═════ Stored data

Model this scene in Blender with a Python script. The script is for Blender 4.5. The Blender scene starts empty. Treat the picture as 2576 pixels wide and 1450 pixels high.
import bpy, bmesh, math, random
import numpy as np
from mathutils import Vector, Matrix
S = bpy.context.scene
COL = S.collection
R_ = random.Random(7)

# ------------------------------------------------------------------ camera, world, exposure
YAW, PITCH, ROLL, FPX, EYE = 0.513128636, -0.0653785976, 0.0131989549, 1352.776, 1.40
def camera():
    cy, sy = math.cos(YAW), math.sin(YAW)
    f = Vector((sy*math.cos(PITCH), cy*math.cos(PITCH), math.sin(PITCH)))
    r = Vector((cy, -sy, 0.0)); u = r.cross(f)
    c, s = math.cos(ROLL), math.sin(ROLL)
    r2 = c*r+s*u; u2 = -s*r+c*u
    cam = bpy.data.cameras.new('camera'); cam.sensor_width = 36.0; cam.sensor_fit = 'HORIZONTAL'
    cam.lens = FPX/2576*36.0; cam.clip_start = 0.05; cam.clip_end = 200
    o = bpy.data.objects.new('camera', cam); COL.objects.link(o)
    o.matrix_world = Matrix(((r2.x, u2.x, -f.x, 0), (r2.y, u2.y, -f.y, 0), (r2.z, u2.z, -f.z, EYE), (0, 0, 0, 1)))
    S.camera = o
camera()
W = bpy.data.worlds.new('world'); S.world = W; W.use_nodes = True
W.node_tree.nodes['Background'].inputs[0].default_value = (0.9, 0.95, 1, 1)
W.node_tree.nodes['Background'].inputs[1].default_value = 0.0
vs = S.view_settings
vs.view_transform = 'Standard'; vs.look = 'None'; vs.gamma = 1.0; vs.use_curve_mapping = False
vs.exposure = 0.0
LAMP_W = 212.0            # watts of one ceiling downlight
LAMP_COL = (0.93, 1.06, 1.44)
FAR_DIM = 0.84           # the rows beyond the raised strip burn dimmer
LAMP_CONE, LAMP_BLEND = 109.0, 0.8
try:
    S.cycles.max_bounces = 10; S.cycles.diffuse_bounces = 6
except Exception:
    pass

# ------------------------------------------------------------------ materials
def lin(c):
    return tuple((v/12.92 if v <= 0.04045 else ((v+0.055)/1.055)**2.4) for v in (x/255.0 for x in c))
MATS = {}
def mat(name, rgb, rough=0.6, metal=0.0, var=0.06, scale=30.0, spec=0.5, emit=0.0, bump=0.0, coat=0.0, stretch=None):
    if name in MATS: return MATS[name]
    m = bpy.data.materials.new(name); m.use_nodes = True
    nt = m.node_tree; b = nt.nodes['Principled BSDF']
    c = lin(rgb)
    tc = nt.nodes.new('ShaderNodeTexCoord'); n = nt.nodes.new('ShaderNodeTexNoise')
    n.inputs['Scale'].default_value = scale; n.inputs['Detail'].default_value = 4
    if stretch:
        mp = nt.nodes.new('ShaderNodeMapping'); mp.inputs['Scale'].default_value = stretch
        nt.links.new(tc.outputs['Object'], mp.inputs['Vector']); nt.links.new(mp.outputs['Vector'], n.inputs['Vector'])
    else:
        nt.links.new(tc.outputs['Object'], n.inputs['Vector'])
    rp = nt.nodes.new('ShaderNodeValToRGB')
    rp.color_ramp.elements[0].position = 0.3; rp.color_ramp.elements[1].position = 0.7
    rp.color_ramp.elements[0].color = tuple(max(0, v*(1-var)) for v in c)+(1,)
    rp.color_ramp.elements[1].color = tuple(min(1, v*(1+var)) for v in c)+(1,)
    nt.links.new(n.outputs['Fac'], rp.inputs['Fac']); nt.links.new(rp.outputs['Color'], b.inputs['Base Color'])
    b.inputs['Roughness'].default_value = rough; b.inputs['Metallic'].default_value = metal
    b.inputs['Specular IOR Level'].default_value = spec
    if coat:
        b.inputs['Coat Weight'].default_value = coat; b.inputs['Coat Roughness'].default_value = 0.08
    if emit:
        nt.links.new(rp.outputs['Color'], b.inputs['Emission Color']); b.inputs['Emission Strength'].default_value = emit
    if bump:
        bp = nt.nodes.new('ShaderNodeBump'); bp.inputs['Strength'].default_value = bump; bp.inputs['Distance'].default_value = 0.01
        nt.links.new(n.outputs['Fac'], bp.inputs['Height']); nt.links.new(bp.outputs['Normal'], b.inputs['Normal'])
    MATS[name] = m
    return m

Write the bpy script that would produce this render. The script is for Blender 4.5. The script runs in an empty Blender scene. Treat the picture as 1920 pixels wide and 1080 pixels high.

══════════

▸ **What to work on**: Return exactly, please, the lines of the material from the first one down to and including the line where "R_ = random.Random(7)" appears.

▸ **Full output**:
Model this scene in Blender with a Python script. The script is for Blender 4.5. The Blender scene starts empty. Treat the picture as 2576 pixels wide and 1450 pixels high.
import bpy, bmesh, math, random
import numpy as np
from mathutils import Vector, Matrix
S = bpy.context.scene
COL = S.collection
R_ = random.Random(7)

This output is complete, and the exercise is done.